## Exercise brief
Give the number of lines containing "scene" in this listing, with no other words.

## Recorded information

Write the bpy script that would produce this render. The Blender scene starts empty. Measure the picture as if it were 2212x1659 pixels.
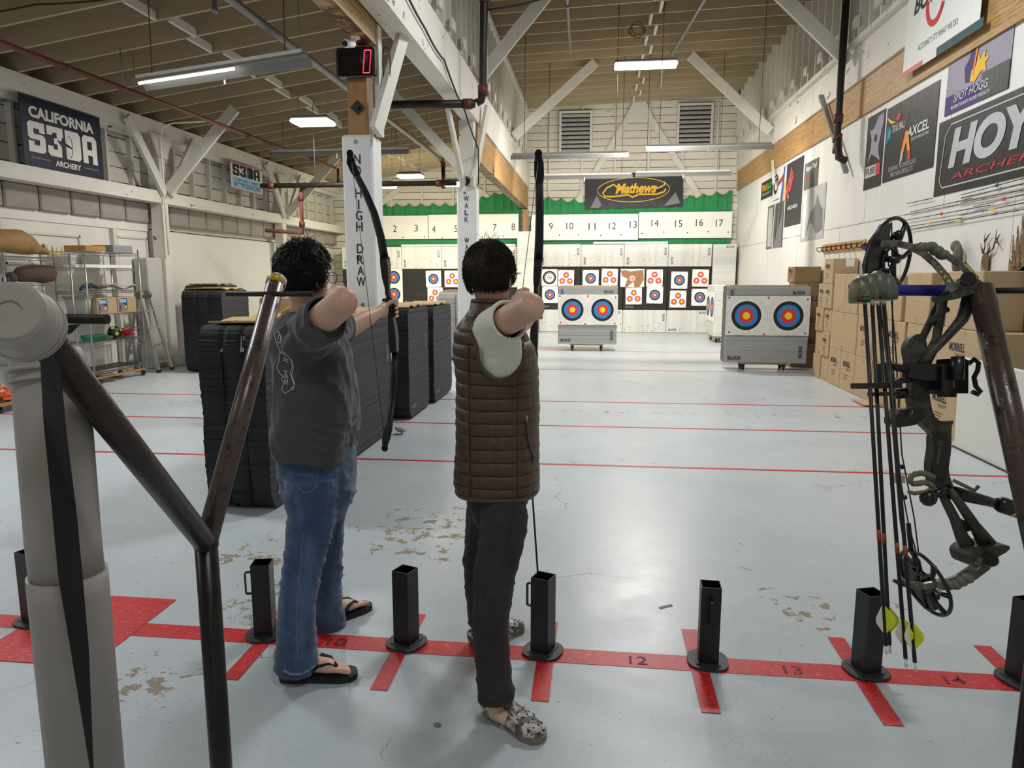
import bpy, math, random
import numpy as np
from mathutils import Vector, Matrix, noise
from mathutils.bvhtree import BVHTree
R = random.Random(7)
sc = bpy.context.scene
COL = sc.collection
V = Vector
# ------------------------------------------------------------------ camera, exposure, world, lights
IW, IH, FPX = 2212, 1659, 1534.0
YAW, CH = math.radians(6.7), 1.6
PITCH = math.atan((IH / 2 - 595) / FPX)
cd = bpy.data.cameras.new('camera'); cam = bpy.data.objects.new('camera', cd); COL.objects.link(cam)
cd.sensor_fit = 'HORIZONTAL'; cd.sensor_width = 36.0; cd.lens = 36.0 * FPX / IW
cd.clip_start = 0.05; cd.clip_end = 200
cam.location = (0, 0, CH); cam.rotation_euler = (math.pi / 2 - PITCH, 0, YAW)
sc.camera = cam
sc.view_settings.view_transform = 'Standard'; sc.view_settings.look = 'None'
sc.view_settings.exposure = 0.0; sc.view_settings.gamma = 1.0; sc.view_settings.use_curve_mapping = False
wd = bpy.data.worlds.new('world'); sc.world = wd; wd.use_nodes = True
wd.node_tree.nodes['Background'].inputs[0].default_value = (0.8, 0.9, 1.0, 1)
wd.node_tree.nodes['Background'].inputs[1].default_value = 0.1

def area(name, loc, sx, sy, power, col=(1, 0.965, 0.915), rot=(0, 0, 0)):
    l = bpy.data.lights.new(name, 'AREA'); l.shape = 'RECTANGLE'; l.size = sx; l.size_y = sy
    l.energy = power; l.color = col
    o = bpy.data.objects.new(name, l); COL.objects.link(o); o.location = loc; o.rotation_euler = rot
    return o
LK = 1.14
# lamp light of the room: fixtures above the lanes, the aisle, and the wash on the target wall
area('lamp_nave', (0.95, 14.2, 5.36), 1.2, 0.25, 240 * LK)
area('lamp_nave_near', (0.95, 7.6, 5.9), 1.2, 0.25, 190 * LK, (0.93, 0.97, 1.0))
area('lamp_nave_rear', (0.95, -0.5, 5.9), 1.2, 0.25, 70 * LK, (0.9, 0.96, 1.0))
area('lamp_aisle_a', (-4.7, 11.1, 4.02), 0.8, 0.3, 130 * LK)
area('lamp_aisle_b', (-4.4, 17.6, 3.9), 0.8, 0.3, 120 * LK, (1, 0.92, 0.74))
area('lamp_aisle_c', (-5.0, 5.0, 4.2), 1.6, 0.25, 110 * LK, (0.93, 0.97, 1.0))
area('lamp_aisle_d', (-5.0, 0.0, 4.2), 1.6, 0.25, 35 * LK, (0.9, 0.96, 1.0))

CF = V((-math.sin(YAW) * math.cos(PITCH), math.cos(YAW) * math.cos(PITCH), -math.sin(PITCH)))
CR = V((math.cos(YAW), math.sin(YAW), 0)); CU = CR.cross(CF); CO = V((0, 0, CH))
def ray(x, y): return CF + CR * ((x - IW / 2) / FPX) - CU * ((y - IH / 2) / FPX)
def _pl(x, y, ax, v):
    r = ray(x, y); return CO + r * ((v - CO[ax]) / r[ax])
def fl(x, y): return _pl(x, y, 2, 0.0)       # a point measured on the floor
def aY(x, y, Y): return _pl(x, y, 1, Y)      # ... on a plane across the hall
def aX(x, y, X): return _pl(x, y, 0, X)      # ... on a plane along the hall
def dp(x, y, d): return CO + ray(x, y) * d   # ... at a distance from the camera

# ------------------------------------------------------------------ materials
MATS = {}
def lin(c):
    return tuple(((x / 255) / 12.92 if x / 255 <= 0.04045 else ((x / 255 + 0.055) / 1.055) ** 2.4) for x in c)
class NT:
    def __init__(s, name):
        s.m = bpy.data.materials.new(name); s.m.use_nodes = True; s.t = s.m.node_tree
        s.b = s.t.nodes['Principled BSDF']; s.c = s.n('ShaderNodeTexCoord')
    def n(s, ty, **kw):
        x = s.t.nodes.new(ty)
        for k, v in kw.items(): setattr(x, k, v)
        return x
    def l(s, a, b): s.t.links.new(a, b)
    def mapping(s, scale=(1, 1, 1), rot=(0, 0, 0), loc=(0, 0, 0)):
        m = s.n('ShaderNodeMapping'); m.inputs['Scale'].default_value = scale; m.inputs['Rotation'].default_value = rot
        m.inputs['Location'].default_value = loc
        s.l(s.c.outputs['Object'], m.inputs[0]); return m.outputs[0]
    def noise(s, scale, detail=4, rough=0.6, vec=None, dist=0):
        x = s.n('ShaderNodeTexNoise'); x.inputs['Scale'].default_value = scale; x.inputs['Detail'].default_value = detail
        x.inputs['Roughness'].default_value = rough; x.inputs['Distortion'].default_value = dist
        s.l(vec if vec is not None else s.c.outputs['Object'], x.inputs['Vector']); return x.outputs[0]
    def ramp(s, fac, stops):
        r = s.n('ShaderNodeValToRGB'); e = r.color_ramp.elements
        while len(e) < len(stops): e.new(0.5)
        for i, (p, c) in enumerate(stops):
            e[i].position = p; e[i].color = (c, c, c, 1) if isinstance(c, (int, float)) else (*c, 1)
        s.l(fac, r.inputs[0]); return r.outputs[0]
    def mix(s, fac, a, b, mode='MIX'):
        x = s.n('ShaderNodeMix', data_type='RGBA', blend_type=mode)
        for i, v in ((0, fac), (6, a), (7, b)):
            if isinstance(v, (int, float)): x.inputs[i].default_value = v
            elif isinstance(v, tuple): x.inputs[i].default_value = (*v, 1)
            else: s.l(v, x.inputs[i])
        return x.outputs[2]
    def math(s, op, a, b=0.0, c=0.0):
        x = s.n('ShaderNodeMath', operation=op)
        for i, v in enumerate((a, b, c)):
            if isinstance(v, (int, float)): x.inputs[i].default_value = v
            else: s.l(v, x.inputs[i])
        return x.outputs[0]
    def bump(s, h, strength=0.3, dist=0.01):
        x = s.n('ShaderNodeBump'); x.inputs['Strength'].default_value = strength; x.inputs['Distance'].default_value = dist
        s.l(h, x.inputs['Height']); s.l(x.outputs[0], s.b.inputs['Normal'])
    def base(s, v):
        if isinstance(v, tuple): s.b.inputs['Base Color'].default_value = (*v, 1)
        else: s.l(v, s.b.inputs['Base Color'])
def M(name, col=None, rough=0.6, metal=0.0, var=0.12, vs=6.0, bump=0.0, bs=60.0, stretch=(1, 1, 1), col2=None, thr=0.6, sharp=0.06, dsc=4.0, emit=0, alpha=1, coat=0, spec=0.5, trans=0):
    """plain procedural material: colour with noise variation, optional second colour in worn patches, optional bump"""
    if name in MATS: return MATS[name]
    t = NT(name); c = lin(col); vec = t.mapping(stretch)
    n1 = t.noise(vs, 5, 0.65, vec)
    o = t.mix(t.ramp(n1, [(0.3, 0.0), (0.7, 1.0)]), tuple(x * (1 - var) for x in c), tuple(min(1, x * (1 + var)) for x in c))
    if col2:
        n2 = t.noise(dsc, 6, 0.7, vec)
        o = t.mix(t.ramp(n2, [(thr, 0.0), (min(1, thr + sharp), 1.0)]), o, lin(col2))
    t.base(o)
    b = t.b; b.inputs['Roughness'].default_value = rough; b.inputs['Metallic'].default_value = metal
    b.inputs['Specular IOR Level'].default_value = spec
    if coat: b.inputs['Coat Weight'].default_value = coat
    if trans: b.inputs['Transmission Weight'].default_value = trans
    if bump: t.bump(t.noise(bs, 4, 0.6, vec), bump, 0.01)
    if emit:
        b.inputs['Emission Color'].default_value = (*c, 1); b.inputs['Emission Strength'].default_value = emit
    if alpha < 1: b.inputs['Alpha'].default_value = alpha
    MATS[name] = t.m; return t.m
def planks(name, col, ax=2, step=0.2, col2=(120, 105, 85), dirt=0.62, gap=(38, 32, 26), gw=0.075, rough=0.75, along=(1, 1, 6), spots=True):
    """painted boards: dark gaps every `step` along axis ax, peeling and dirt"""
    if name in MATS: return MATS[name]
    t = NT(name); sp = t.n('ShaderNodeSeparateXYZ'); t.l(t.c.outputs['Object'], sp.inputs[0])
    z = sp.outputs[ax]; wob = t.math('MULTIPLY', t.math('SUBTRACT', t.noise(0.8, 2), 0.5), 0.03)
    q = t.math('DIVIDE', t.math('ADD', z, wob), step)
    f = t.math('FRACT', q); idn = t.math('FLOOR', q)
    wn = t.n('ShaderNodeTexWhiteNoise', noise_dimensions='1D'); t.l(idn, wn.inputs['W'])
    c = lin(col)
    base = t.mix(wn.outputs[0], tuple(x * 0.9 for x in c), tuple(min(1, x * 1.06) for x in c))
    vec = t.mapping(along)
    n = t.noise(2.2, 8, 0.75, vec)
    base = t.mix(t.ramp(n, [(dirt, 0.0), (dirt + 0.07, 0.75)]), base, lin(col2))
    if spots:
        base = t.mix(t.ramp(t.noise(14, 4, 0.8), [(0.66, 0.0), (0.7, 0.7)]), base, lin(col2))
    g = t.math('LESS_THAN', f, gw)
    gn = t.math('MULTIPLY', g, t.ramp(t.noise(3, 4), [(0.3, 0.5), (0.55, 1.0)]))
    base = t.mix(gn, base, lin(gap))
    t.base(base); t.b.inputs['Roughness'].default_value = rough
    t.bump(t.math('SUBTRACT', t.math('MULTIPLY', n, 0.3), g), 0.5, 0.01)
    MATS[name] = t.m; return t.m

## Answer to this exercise
2